:: DIRECTIONS ::
From the records below, extract only the lines running from the line with "Continue the Blender" to the line with "tag(o, 'white plastic", both lines included, reproducing them exactly.

+++ RECORDS TO PROCESS

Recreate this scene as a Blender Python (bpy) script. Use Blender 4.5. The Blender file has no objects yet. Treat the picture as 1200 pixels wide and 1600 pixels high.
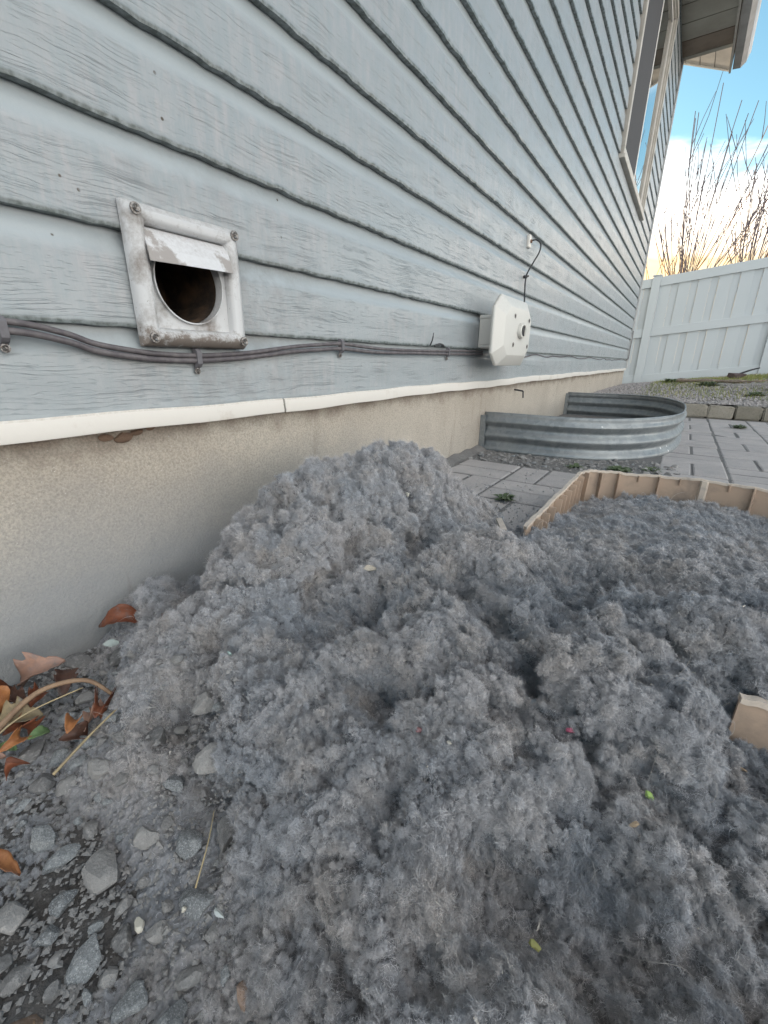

++++++
+++ RECORDS TO PROCESS

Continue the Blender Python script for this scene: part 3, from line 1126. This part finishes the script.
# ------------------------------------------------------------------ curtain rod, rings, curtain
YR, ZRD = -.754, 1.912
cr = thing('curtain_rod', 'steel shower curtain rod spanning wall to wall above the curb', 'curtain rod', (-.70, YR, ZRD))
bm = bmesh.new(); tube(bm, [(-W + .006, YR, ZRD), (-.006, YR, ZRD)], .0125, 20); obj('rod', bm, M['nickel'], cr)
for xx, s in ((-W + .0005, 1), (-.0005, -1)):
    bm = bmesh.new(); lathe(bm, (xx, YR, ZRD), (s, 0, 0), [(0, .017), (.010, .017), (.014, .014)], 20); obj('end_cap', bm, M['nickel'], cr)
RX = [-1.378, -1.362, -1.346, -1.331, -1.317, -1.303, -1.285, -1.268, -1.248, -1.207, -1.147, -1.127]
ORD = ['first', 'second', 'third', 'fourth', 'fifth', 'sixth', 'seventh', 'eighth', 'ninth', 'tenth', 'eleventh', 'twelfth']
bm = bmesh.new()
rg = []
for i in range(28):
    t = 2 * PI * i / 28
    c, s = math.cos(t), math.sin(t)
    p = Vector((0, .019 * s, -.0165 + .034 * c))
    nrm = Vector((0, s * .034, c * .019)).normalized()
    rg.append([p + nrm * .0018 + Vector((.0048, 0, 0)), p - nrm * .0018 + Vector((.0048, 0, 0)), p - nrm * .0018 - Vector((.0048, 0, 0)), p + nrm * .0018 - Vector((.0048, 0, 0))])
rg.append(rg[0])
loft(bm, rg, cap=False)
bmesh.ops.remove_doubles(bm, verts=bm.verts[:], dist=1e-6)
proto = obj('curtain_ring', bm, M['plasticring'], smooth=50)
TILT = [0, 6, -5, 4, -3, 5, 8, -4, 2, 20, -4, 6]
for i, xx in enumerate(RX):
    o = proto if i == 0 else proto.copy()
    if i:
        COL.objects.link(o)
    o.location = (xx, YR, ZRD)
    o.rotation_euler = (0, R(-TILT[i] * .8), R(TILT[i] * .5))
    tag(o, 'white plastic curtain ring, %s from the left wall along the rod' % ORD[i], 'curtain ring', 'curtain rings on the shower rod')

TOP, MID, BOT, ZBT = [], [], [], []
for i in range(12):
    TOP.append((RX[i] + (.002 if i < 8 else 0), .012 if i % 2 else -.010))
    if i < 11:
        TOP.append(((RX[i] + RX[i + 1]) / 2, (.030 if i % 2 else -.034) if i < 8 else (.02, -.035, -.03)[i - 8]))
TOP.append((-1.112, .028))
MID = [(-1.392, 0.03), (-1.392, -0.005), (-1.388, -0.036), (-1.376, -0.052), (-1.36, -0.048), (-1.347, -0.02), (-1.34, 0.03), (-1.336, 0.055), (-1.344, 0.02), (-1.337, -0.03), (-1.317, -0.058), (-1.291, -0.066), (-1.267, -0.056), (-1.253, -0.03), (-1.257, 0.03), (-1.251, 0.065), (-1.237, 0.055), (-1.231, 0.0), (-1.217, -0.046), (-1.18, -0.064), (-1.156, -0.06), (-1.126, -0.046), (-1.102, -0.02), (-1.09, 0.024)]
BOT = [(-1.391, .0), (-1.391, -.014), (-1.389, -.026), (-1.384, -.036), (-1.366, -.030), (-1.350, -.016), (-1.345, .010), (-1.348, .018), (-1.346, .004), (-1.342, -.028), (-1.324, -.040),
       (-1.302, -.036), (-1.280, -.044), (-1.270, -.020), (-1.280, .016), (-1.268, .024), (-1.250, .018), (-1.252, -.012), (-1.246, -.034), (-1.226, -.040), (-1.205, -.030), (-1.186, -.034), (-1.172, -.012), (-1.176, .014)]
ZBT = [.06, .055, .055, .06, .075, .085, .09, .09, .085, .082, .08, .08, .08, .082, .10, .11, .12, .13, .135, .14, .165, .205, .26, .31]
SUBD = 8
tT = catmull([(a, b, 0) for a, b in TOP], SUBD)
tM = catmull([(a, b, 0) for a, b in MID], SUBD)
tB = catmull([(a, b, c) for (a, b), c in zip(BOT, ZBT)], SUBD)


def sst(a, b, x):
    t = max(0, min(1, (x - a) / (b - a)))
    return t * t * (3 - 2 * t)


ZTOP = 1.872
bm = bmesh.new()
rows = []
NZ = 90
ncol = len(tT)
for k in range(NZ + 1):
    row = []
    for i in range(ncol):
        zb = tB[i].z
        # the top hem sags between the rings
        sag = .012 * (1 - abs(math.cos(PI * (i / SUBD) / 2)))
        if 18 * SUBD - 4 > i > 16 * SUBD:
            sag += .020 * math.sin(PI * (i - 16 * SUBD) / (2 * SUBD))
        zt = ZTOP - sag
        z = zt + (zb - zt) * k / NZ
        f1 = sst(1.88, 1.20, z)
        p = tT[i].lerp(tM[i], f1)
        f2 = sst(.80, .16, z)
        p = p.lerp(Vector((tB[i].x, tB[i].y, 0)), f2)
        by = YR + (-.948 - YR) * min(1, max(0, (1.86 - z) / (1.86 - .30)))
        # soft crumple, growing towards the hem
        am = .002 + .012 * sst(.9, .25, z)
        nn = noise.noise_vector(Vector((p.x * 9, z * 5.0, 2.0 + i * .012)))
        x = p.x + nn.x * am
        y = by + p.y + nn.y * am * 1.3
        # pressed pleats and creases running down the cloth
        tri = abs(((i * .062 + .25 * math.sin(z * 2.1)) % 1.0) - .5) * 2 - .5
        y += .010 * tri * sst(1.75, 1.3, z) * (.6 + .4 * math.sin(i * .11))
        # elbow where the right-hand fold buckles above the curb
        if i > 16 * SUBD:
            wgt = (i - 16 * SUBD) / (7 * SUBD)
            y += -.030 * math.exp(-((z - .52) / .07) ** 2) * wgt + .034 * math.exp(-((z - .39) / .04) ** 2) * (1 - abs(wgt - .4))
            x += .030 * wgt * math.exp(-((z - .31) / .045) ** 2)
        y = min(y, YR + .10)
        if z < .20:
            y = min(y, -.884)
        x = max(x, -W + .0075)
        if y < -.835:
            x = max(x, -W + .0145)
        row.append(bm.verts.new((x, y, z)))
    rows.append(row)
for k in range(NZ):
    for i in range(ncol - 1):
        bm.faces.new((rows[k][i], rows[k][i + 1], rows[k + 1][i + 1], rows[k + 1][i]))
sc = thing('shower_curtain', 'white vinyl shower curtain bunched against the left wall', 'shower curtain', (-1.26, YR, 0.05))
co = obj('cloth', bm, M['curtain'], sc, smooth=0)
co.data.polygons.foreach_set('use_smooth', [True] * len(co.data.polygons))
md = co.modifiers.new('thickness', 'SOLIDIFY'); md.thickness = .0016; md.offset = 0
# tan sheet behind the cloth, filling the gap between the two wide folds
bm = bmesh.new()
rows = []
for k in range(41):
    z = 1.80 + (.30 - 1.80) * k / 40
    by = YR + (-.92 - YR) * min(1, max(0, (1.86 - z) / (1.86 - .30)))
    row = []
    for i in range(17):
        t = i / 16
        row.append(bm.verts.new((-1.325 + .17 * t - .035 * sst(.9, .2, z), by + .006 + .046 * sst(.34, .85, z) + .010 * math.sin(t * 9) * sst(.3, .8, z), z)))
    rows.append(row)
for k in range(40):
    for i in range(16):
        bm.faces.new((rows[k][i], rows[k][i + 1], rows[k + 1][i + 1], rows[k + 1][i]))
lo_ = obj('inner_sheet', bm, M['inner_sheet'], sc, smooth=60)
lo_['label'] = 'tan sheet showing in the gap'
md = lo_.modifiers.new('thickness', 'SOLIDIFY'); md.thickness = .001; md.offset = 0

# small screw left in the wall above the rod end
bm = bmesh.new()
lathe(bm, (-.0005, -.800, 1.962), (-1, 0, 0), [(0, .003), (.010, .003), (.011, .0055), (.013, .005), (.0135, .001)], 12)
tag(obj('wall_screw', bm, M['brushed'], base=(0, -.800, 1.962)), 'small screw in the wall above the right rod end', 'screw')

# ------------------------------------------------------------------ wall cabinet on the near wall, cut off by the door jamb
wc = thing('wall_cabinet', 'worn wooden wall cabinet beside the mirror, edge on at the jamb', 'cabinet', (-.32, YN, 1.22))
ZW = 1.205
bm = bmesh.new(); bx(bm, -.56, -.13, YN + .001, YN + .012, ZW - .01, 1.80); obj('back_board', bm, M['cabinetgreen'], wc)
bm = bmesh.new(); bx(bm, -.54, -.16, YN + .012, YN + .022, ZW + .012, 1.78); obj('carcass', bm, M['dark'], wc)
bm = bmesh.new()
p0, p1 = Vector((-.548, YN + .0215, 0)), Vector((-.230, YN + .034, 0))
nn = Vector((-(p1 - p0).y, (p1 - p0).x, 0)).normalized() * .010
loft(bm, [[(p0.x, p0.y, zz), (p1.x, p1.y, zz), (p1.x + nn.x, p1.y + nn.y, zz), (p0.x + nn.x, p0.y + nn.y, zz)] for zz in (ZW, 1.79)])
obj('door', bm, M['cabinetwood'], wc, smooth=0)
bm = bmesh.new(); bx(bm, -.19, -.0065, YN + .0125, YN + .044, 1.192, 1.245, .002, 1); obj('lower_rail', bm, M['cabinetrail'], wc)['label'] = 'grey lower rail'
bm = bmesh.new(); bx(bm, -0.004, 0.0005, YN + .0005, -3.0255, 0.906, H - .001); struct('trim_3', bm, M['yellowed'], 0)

++++++

:: TASK ANSWER ::
Continue the Blender Python script for this scene: part 3, from line 1126. This part finishes the script.
# ------------------------------------------------------------------ curtain rod, rings, curtain
YR, ZRD = -.754, 1.912
cr = thing('curtain_rod', 'steel shower curtain rod spanning wall to wall above the curb', 'curtain rod', (-.70, YR, ZRD))
bm = bmesh.new(); tube(bm, [(-W + .006, YR, ZRD), (-.006, YR, ZRD)], .0125, 20); obj('rod', bm, M['nickel'], cr)
for xx, s in ((-W + .0005, 1), (-.0005, -1)):
    bm = bmesh.new(); lathe(bm, (xx, YR, ZRD), (s, 0, 0), [(0, .017), (.010, .017), (.014, .014)], 20); obj('end_cap', bm, M['nickel'], cr)
RX = [-1.378, -1.362, -1.346, -1.331, -1.317, -1.303, -1.285, -1.268, -1.248, -1.207, -1.147, -1.127]
ORD = ['first', 'second', 'third', 'fourth', 'fifth', 'sixth', 'seventh', 'eighth', 'ninth', 'tenth', 'eleventh', 'twelfth']
bm = bmesh.new()
rg = []
for i in range(28):
    t = 2 * PI * i / 28
    c, s = math.cos(t), math.sin(t)
    p = Vector((0, .019 * s, -.0165 + .034 * c))
    nrm = Vector((0, s * .034, c * .019)).normalized()
    rg.append([p + nrm * .0018 + Vector((.0048, 0, 0)), p - nrm * .0018 + Vector((.0048, 0, 0)), p - nrm * .0018 - Vector((.0048, 0, 0)), p + nrm * .0018 - Vector((.0048, 0, 0))])
rg.append(rg[0])
loft(bm, rg, cap=False)
bmesh.ops.remove_doubles(bm, verts=bm.verts[:], dist=1e-6)
proto = obj('curtain_ring', bm, M['plasticring'], smooth=50)
TILT = [0, 6, -5, 4, -3, 5, 8, -4, 2, 20, -4, 6]
for i, xx in enumerate(RX):
    o = proto if i == 0 else proto.copy()
    if i:
        COL.objects.link(o)
    o.location = (xx, YR, ZRD)
    o.rotation_euler = (0, R(-TILT[i] * .8), R(TILT[i] * .5))
    tag(o, 'white plastic curtain ring, %s from the left wall along the rod' % ORD[i], 'curtain ring', 'curtain rings on the shower rod')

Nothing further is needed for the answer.